SUPPLIED INFORMATION:
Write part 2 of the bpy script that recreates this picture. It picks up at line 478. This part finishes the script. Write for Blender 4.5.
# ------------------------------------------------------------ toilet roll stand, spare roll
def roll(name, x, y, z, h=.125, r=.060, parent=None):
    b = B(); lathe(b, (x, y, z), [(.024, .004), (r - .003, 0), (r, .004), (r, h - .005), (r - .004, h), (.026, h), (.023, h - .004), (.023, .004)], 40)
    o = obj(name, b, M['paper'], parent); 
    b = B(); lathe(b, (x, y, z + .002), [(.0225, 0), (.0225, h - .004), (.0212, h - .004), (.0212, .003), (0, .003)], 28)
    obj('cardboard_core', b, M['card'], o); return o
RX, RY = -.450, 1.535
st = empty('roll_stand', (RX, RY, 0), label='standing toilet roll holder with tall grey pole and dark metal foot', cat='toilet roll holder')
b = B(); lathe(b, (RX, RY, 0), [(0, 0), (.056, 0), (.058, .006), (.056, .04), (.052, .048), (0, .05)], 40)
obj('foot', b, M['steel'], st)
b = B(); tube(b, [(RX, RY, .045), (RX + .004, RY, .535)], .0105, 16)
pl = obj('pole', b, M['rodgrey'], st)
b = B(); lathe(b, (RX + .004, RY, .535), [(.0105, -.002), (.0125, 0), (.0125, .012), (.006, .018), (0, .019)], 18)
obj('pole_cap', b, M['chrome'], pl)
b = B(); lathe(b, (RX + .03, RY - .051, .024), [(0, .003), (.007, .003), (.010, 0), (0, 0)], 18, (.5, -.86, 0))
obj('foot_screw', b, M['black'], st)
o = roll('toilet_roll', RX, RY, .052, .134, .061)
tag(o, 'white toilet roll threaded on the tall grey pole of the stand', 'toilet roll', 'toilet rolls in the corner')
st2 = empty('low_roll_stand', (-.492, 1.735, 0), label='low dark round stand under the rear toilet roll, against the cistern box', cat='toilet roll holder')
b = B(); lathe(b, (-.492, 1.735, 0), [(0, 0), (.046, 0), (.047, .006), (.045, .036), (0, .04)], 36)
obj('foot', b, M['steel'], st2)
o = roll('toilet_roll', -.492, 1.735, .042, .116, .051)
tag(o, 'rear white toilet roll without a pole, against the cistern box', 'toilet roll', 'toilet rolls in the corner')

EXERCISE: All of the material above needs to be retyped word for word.

RESPONSE TO THIS EXERCISE:
Write part 2 of the bpy script that recreates this picture. It picks up at line 478. This part finishes the script. Write for Blender 4.5.
# ------------------------------------------------------------ toilet roll stand, spare roll
def roll(name, x, y, z, h=.125, r=.060, parent=None):
    b = B(); lathe(b, (x, y, z), [(.024, .004), (r - .003, 0), (r, .004), (r, h - .005), (r - .004, h), (.026, h), (.023, h - .004), (.023, .004)], 40)
    o = obj(name, b, M['paper'], parent); 
    b = B(); lathe(b, (x, y, z + .002), [(.0225, 0), (.0225, h - .004), (.0212, h - .004), (.0212, .003), (0, .003)], 28)
    obj('cardboard_core', b, M['card'], o); return o
RX, RY = -.450, 1.535
st = empty('roll_stand', (RX, RY, 0), label='standing toilet roll holder with tall grey pole and dark metal foot', cat='toilet roll holder')
b = B(); lathe(b, (RX, RY, 0), [(0, 0), (.056, 0), (.058, .006), (.056, .04), (.052, .048), (0, .05)], 40)
obj('foot', b, M['steel'], st)
b = B(); tube(b, [(RX, RY, .045), (RX + .004, RY, .535)], .0105, 16)
pl = obj('pole', b, M['rodgrey'], st)
b = B(); lathe(b, (RX + .004, RY, .535), [(.0105, -.002), (.0125, 0), (.0125, .012), (.006, .018), (0, .019)], 18)
obj('pole_cap', b, M['chrome'], pl)
b = B(); lathe(b, (RX + .03, RY - .051, .024), [(0, .003), (.007, .003), (.010, 0), (0, 0)], 18, (.5, -.86, 0))
obj('foot_screw', b, M['black'], st)
o = roll('toilet_roll', RX, RY, .052, .134, .061)
tag(o, 'white toilet roll threaded on the tall grey pole of the stand', 'toilet roll', 'toilet rolls in the corner')
st2 = empty('low_roll_stand', (-.492, 1.735, 0), label='low dark round stand under the rear toilet roll, against the cistern box', cat='toilet roll holder')
b = B(); lathe(b, (-.492, 1.735, 0), [(0, 0), (.046, 0), (.047, .006), (.045, .036), (0, .04)], 36)
obj('foot', b, M['steel'], st2)
o = roll('toilet_roll', -.492, 1.735, .042, .116, .051)
tag(o, 'rear white toilet roll without a pole, against the cistern box', 'toilet roll', 'toilet rolls in the corner')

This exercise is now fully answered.